Tuesday, May 31, 2011
Shuttle Atlantis rolls out to launch pad for final time
Space shuttle Atlantis began her final trip out to her ocean side launch pad tonight in preparation for the final flight of the program's thirty year history.
The roll out began later than planned due to a hydraulic leak on the leveling system on the crawler transport.
Atlantis' first motion occurred at 8:42 p.m.
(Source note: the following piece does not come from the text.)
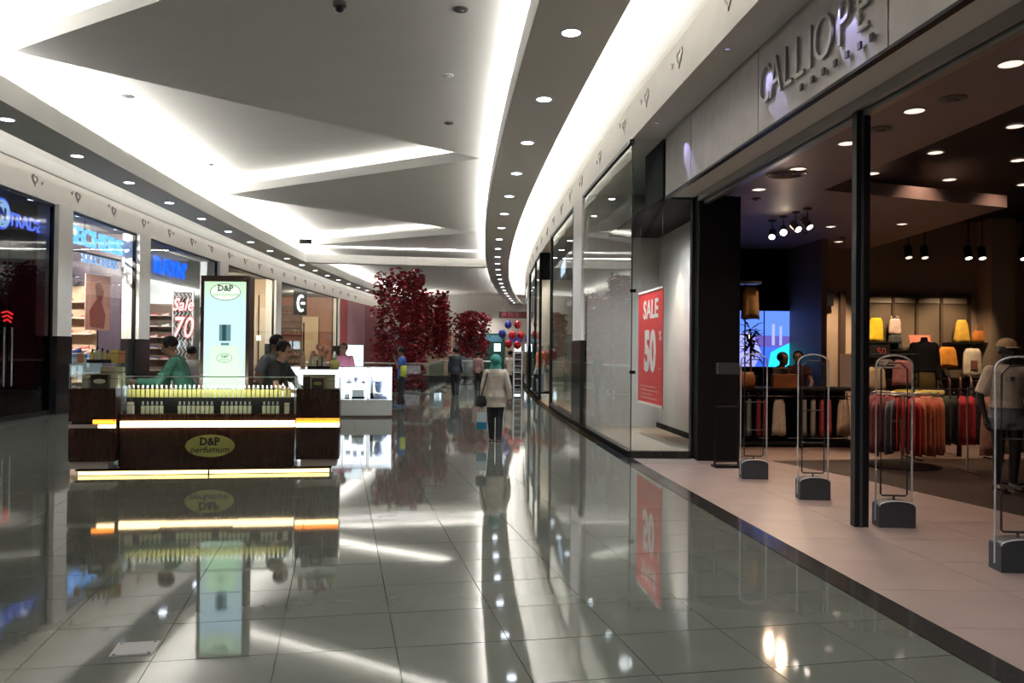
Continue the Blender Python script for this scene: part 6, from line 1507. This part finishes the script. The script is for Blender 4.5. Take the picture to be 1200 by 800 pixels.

EDT, moving out of the massive Vehicle Assembly Building and out to a large crowd of well wishers as her transport moved at a 1 m.p.h. pace.
Atlantis' four person flight crew were on hand near the assembly building to applaud and smile as their spacecraft slowly began her three mile trek across a gravel and limestone crawler way at the Kennedy Space Center in Florida.
Atlantis' crew of commander Christopher J. Ferguson, pilot Douglas G. Hurley and mission specialists Sandra H. Magnus and Rex J. Walheim will return to Kennedy on June 20 to begin several days of launch pad training, wrapping up with a practice countdown three days later.
Launch of NASA's 135th space shuttle flight is planned for no earlier than July 8 at 11:38:20 a.m., on a two week voyage to the International Space Station.
Since this is the final shuttle flight ever, NASA has worked out plans with Russia in the event the orbiter is damaged during flight and cannot return home.
Atlantis' four person crew would stay aboard the space station and one by one come home with a landing in Kazakhstan during a Soyuz TMA's planned return.
Thus, the four astronauts would land three months after the first lands, and this plan will bring the last crew mate home nearly a year after Atlantis' launch. This is of course a worst case scenario.
Meanwhile, 220 miles above earth Atlantis' sister ship Endeavour is hours away from concluding her final space flight on Wednesday at 2:35 a.m., just as Atlantis is nearing her launch pad.
The space shuttle stack is expected to arrive a top her launch pad at 3:30 a.m. on Wednesday.